Le dimanche 23 juillet 2006


Landis gagne le tour
Pierre Foglia, La Presse, Tour de France

Montceau-Les-Mines

De la ligne d'arrivée, une passerelle au-dessus d'un canal menait aux portes grandes ouvertes de l'église Notre-Dame. Elle était déserte en ce samedi matin, mais au fond du choeur, en lettres rouges, cette inscription: Lorsque je suis faible, c'est alors que je suis fort.

C'est comme rien, le curé de cette église doit être un intime de Floyd Landis.

Landis a triomphé. De lui-même surtout.

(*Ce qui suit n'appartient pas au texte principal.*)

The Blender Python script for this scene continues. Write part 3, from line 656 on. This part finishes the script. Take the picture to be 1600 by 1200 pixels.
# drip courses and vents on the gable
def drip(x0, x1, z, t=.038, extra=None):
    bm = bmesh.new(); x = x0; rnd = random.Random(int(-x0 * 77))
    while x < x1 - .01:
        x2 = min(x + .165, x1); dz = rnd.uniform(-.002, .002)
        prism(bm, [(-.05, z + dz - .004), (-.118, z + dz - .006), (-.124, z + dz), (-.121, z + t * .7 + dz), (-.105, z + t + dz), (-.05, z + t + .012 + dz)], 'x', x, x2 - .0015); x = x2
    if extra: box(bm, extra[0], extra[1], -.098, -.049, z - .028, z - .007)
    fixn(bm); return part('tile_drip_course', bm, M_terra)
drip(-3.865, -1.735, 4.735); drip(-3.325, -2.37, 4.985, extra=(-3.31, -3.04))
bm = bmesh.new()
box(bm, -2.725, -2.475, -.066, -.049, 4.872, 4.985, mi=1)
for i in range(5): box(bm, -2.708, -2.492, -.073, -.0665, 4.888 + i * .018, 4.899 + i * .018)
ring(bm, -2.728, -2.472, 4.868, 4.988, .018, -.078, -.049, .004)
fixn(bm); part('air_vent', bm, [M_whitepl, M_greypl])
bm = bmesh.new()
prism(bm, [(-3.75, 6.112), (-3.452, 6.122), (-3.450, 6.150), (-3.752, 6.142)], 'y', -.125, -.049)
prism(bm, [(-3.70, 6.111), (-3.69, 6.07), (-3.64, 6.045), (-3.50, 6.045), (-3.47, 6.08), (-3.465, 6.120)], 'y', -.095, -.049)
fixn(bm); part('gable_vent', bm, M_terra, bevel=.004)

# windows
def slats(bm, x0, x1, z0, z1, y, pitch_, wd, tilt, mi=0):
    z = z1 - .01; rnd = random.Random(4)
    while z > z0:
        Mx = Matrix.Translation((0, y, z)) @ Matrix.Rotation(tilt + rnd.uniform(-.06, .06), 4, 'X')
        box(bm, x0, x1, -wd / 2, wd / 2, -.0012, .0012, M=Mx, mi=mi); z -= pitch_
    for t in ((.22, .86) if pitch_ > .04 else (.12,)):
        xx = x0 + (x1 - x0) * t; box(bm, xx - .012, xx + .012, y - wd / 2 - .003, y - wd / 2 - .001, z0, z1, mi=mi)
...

Ce gentil garçon, un peu timide, est devenu un conquérant au moment même où il a tout perdu. Ce sera la grande histoire de ce Tour de France.

Un immense sourire illuminait son curieux visage au menton qui avance et au reste qui recule. Sans parler de cette apparence de moustache qui lui donne l'air d'un mononcle. Il exultait donc, comme un mononcle qui vient de gagner 345 millions à la loterie. Mais le sentiment qui prévalait par-dessus tous les autres était l'ébahissement. Dans la tête de Landis un seul mot: unbelievable!

Incroyable en effet. Jamais personne n'a gagné un Tour de France comme il vient de le faire, en le perdant irrémédiablement quatre jours avant d'arriver à Paris.

Jamais un grand favori n'a perdu huit minutes dans une étape de montagne pour aller les rechercher le lendemain comme on va chercher ses clefs qu'on a oubliées sur la table de la cuisine. Je vous ai dit l'autre jour c'est du cinéma, en fait, il n'y a que la réalité pour oser de telles invraisemblances.

Quand l'espèce de conne d'un journal de Austin (Texas)- la même qui a tété Armstrong pendant sept ans- a osé demander: Ne penses-tu pas, Floyd, que les Américains ont un petit quelque chose de spécial dans leur nature qui les fait toujours triompher de toutes les épreuves, Landis a haussé les épaules. Ma victoire n'a rien à voir avec le gène américain de la combativité! Peut-être un peu à voir avec la santé du cyclisme américain, mais surtout beaucoup à voir avec la chance. J'ai eu une chance incroyable. Il aurait suffi, quand j'ai attaqué, que Klöden, ou Evans, ou Menchov, ou Pereiro réagisse, et alors les autres suivaient, et c'en était fini de mon retour.

Bien vu. Jeudi, Landis a eu une chance inouïe. Pas hier. Hier, il a repris le maillot jaune en toute logique.

On a vite compris que la lutte à trois n'aurait pas lieu. Carlos Sastre n'était ni dans les temps ni dans le rythme. Après 10 kilomètres, on était fixé: non seulement Sastre ne gagnerait pas le Tour, mais il ne serait pas non plus sur le podium.

Oscar Pereiro a offert plus de résistance au début. Et puis lui aussi s'est effiloché. Peu après la mi-parcours, il s'avouait vaincu. Logique. Il a suffit à Landis d'être bon sans être super. Il termine troisième, battu par Honchar, intouchable, mais battu aussi par Klöden. En voilà un qui devrait avoir des regrets. J'y reviendrai.

Les lunettes relevés sur la casquette à l'envers, dans son maillot de la Phonak, Landis s'est prêté de bonne grâce à un long échange avec les journalistes. Il aime bien les journalistes sans courir après. Et il ne répond pas à toutes questions, notamment celles sur la dope.

Où est ton maillot jaune, Floyd?
Je l'ai donné. Vous me connaissez, dès que je le prends, je le donne! (la salle éclate de rire)
Étiez-vous inquiet aujourd'hui?
Un peu. C'est mon deuxième contre-la-montre en trois jours. Le premier, si vous vous souvenez bien, a été long de 130 kilomètres en montagne. Je me disais que j'allais peut-être le payer.

Parlons-en encore, de votre exploit de jeudi. Pourquoi? Et dans quoi avez-vous puisé pour le réussir?
Pourquoi? Parce que j'étais humilié. Mais un coup parti, un coup l'écart creusé, c'est la patience qui m'a fait réussir.
La plus grande de vos qualités?
La plus récente. Mes parents ont bien réussi à me convaincre de la vertu du travail. Mais ils ont complètement échoué à m'apprendre la patience. Elle m'est venue tardivement. C'est elle qui m'a permis de mener à bien mon raid de jeudi. Si je m'étais énervé, j'aurais craqué.

Ainsi s'achève, ou presque, un des Tours les plus étonnants de l'histoire. Un des plus intéressants aussi, mais qui a bien failli, pourtant, être un des plus plates. Que Landis n'ait pas cette défaillance dans la montée de La Toussuire, et il gagne le Tour à l'économie, et tout le monde le traite de minable petit comptable.